Assessment of High-Frequency Performance Limits of Graphene Field-Effect Transistors

TL;DR

This study uses quantum simulations to explore the high-frequency limits of graphene FETs at very small channel lengths, revealing potential for THz operation despite tunneling effects.

Contribution

It provides a detailed analysis of the performance limits of graphene FETs at 20nm channel length using self-consistent quantum simulations, highlighting the impact of tunneling and parasitic capacitances.

Findings

Good transconductance and on-off ratio achievable at 20nm

Intrinsic cut-off frequency remains in the THz range

Thin gate insulators improve performance amidst parasitic effects

Abstract

High frequency performance limits of graphene field-effect transistors (FETs) down to a channel length of 20nm are examined by using self-consistent quantum simulations. The results indicate that although Klein band-to-band tunneling is significant for sub-100nm graphene FET, it is possible to achieve a good transconductance and ballistic on-off ratio larger than 3 even at a channel length of 20nm.
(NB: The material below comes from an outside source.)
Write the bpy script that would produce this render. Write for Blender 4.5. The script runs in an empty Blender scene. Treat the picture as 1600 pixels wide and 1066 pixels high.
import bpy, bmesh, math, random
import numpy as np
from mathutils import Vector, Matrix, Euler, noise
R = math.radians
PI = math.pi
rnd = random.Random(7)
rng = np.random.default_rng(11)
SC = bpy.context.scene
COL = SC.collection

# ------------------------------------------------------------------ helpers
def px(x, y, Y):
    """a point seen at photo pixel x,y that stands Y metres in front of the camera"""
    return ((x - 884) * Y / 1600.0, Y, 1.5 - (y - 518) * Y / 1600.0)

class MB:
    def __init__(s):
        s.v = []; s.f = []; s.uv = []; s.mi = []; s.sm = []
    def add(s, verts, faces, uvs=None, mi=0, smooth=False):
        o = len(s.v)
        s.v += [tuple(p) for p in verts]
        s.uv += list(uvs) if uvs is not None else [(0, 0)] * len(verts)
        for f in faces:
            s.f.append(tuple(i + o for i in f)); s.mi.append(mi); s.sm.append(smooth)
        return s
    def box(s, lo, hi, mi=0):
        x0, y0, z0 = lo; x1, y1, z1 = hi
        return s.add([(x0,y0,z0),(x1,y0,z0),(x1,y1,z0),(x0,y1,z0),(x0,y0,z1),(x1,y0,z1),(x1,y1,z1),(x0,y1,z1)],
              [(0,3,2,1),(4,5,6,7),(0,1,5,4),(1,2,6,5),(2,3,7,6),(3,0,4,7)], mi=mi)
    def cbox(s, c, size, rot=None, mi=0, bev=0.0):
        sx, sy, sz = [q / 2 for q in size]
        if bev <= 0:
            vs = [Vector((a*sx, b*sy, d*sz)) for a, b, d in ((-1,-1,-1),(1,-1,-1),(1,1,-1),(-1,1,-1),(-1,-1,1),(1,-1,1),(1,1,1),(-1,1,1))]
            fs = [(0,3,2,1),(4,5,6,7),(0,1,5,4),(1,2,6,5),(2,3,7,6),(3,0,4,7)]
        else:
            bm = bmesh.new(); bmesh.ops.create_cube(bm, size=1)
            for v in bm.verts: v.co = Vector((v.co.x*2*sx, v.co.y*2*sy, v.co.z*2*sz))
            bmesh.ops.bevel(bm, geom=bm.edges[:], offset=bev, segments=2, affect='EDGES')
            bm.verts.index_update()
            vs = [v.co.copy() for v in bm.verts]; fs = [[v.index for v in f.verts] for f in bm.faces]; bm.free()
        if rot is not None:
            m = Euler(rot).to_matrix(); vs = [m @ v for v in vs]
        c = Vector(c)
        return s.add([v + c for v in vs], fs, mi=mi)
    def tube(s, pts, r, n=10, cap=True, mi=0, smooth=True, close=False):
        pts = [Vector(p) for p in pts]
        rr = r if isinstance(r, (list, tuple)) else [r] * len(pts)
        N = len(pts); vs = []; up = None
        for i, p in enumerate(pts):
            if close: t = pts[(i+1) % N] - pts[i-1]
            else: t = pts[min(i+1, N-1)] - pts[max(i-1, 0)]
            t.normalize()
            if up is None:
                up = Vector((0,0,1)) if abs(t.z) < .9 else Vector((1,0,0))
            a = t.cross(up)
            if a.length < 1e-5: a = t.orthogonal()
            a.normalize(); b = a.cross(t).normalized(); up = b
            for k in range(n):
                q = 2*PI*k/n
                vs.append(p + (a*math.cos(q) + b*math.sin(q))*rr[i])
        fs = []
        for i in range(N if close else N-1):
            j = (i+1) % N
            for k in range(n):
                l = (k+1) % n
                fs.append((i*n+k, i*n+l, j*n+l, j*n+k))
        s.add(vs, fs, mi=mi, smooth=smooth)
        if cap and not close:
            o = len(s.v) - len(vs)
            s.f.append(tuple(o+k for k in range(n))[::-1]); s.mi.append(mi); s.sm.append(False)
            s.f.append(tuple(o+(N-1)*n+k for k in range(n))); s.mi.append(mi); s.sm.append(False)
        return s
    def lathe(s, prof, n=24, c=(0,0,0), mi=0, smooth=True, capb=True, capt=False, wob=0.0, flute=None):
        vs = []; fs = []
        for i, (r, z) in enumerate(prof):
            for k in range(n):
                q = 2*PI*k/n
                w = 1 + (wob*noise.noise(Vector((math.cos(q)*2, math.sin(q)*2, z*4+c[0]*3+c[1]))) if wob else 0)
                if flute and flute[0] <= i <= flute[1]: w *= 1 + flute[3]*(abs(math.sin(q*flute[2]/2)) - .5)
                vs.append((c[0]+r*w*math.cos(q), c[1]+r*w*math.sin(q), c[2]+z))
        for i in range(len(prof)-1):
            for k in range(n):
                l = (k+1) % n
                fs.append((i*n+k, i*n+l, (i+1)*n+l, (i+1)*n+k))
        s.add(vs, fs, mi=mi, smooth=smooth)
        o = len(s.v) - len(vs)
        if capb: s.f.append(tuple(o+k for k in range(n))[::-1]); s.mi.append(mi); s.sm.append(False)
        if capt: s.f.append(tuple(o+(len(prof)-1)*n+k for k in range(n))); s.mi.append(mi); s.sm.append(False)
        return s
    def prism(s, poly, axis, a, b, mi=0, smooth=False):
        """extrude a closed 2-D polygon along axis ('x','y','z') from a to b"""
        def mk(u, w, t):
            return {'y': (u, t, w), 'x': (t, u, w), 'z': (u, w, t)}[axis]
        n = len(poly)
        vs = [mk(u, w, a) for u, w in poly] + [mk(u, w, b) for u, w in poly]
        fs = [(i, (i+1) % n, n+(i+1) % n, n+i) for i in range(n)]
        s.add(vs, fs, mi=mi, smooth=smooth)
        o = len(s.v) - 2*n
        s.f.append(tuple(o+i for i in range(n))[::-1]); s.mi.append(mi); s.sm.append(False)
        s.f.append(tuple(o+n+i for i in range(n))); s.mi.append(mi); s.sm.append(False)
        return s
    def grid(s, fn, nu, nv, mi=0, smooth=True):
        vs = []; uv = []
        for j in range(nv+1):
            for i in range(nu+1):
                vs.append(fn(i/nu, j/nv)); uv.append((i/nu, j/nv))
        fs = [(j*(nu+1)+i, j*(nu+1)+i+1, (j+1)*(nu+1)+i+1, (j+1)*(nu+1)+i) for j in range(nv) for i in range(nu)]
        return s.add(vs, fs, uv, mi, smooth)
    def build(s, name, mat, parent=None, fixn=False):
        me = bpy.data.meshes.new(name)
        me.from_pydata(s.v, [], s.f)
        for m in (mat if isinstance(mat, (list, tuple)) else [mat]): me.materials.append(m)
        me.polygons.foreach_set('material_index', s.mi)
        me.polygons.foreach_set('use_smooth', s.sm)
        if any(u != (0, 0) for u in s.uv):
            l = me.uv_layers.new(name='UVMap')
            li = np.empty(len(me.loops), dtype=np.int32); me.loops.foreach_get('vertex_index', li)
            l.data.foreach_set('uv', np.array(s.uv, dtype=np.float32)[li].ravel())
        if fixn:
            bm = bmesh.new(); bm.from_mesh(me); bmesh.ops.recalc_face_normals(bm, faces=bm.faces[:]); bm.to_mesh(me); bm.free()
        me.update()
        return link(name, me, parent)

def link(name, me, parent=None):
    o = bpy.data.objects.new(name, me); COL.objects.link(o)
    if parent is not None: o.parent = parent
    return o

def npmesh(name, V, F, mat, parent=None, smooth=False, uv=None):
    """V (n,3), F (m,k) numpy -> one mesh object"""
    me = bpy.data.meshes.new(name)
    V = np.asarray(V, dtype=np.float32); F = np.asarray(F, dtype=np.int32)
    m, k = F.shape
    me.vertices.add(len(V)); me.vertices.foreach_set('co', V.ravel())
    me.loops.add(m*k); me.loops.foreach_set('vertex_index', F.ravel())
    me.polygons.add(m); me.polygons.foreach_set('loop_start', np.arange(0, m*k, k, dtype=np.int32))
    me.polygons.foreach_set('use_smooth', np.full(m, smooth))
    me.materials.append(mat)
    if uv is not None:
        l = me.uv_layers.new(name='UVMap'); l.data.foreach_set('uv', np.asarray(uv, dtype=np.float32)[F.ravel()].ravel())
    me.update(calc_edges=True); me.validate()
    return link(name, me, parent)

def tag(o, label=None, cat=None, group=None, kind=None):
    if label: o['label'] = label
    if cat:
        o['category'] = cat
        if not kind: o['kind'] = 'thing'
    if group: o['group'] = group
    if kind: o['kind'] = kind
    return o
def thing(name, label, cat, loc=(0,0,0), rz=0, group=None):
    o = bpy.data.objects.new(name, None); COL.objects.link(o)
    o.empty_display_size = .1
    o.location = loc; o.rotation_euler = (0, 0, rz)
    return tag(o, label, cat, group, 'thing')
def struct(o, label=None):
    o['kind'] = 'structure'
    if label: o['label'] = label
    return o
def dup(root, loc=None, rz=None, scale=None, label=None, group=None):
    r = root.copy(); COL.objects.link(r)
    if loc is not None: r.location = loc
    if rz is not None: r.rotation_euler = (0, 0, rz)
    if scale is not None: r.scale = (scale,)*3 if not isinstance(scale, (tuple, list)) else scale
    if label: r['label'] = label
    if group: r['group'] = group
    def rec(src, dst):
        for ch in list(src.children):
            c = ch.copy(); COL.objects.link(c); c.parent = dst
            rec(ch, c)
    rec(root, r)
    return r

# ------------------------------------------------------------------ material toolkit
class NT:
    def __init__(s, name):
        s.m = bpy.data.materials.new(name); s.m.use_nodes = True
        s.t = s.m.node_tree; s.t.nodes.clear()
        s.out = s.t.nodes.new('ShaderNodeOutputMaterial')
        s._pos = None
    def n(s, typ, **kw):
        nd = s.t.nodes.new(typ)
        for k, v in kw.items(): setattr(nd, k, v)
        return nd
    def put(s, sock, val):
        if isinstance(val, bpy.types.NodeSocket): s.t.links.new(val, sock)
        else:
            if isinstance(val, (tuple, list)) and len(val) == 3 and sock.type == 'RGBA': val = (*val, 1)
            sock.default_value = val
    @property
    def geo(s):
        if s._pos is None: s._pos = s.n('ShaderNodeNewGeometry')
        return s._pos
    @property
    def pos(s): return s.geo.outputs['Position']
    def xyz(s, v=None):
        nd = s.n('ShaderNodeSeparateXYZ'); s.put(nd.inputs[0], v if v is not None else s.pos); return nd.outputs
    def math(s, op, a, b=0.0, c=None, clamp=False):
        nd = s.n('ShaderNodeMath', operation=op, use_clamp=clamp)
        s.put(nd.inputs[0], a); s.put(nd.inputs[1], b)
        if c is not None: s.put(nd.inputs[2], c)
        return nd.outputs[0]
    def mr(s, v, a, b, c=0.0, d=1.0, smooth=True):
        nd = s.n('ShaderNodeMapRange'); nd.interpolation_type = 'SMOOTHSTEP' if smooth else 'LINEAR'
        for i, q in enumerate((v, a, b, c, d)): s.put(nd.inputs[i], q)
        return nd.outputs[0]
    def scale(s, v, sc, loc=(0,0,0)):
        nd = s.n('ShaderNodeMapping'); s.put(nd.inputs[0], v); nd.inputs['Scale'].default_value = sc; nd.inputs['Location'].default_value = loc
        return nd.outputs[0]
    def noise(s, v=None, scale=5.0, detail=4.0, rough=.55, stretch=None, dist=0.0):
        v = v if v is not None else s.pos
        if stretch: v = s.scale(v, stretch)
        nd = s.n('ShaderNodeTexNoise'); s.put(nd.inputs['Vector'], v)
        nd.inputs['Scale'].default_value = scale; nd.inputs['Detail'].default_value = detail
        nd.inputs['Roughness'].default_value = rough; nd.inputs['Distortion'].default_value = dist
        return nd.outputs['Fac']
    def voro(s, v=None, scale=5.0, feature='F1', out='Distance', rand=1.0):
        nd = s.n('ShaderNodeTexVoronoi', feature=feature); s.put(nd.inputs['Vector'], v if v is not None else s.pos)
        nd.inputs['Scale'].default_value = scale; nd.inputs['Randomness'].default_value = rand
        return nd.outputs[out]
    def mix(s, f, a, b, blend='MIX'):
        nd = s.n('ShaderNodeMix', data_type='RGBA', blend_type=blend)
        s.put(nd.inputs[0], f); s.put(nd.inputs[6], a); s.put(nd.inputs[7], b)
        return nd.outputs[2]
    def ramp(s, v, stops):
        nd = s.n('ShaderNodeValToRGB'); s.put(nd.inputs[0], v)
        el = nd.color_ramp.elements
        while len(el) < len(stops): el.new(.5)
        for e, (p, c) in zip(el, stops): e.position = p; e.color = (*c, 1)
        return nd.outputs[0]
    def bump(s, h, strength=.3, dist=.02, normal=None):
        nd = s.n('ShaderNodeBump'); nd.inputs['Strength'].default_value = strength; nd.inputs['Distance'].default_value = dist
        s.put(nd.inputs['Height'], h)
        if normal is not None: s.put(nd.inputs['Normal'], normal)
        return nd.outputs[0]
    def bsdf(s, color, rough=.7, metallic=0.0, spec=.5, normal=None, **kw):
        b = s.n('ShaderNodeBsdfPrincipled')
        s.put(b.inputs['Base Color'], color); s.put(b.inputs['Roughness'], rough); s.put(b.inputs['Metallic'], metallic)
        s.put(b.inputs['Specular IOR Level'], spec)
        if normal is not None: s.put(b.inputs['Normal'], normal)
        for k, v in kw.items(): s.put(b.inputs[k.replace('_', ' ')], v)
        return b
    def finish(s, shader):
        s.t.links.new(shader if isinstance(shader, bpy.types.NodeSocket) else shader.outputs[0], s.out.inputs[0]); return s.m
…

At a channel length of 20nm, the intrinsic cut-off frequency remains at a couple of THz for various gate insulator thickness values, but a thin gate insulator is necessary for a good transconductance and smaller degradation of cut-off frequency in the presence of parasitic capacitance. The intrinsic cut-off frequency is close to the LC characteristic frequency set by graphene kinetic inductance and quantum capacitance, which is about 100GHz \cdot {\mu}m divided by the gate length.